向日葵も微笑んでいるようにみえます。東京五輪が開幕し、金メダル一号が柔道の高藤直寿さん。それに阿部一二三さん、詩さん兄妹が続き、水泳の大橋悠依久さんも金メダルに輝きました。連日の偉業に心が躍ります。
実はこんなに五輪を堪能できるのは初めて。これまでは、解説のため現地入りし、ホテルのテレビで観戦。放送はその国の人気スポーツ、人気選手を中心に中継するので、日本選手の活躍をあまり観ることが出来ませんでした。それに比べて母国開催は、アナウンサーの実況、解説者の言葉も入るので楽しいです。
池江璃花子さんの力強い泳ぎには感服しました。白血病を克服し、大変な努力の末に帰ってきたのです。レース後、「楽しかった。でも悔しさもあります」と爽やかな表情。
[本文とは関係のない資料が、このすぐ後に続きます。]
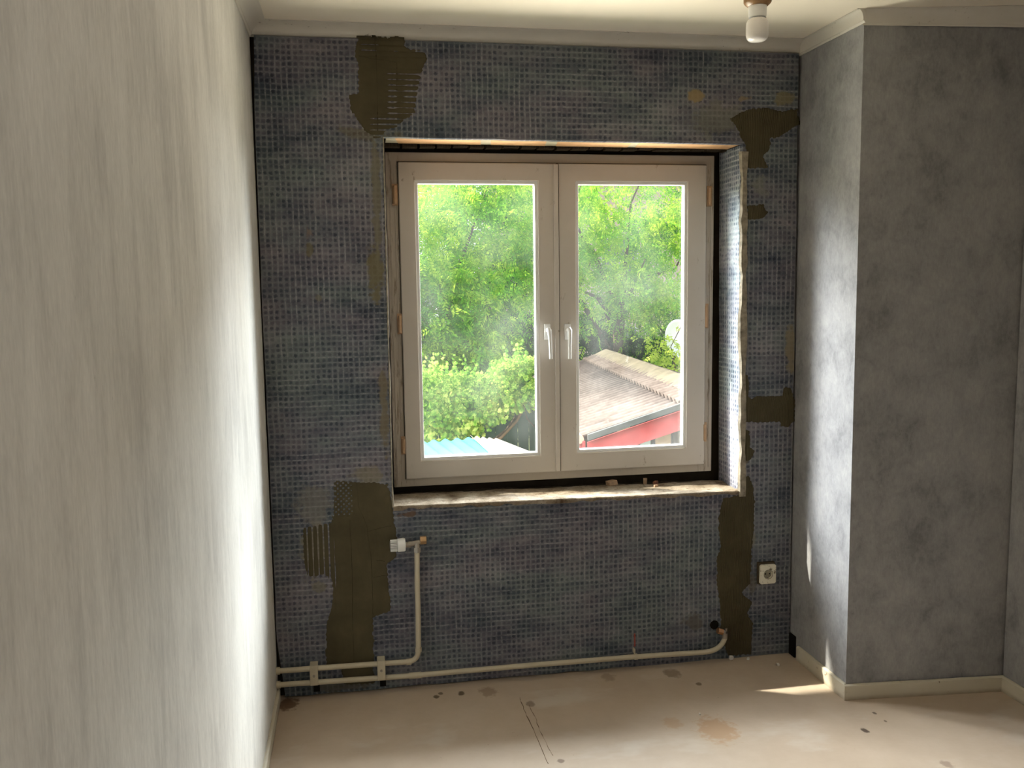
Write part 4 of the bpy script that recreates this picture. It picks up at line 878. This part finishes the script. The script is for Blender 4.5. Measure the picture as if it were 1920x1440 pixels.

思い出すのは、2019年1月。前年夏のアジア大会で6冠に輝いた池江さんはスポーツ大賞を受賞しました。その受賞式のホテルの化粧室で彼女とお会いしたのです。ミーハーな私は「6種目泳いで疲れなかった?」と質問。すると池江さん、お化粧の手を止めて、鏡から私の方を向き直して答えてくれました。「子どもの頃はどんなお子さんだった?」と、また手を止めて・・。その優しいお顔の礼儀正しさに、私は彼女の大ファンになりました。白血病と聞いた時は悲しくて、池江さんのお婆ちゃんの「もう水泳なんかしなくていい。生きていてくれればいい」と同じ気持ちに。
そこから想像を絶する辛い闘病とリハビリを乗り越えて、奇跡の復活を果たしたのです。解説の松田丈志さんは「池江さんの筋力、スタミナは良い時の7~8割ですよ」と話します。きっとパリ五輪で金色の花を咲かせることでしょう。